Almost. Jack's taken a lethal hit, but Todd is unharmed. He gazes in childlike astonishment at the death-trap Walter created, only for Jesse to both take revenge and free himself by choking that scary motherfucker to death. Todd (excellent naming, by the way - no offense to real-life Todds) is weirdly inhuman. It's almost like he doesn't really understand what is wrong and what is right - this is the guy who offers Jesse ice cream for getting a 96% out of a batch, but also murders a child with absolutely no remorse. There's a childlike quality to him, but the horrifying things he does prevent us from viewing him as anything resembling innocent. It's the uncanny valley.

Uncle Jack isn't quite dead, and he tries to play his last moments cool - he knows where the money is. But this was never about money, and Walter lets him know with a bullet.

Finally, the reckoning comes between Jesse and Walt. Walt kicks the gun over to Jesse. He has no hatred, and no reason to harm Jesse anymore. He offers himself up, but Jesse knows that killing him is exactly what Walt wants. And besides, Walter is already bleeding from a nasty wound from a stray bullet he took protecting Jesse.

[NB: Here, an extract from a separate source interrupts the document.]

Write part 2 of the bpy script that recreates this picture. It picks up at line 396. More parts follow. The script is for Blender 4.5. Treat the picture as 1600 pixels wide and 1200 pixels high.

The point is, Jesse is done being anyone's tool, and he won't be Walter's killer. Jesse, that poor Jesse, drives to freedom. What the future holds for him, I have no idea, but damn it's good that he's free of that cell, free of that lab, and, frankly, finally free of Walter White.

As the police arrive, Walter goes to the lab that Jesse had been working. He's done all he could to set things right. Was it enough? Has Walter redeemed himself? I don't know if I'd go that far, but he has finally been honest with himself and with the people who are important to him, and he has done what he can to fix the problems he has created. And so, Walter gets to die where he belongs - in a lab, surrounded by chemistry equipment. A lab that produced his most famous creation.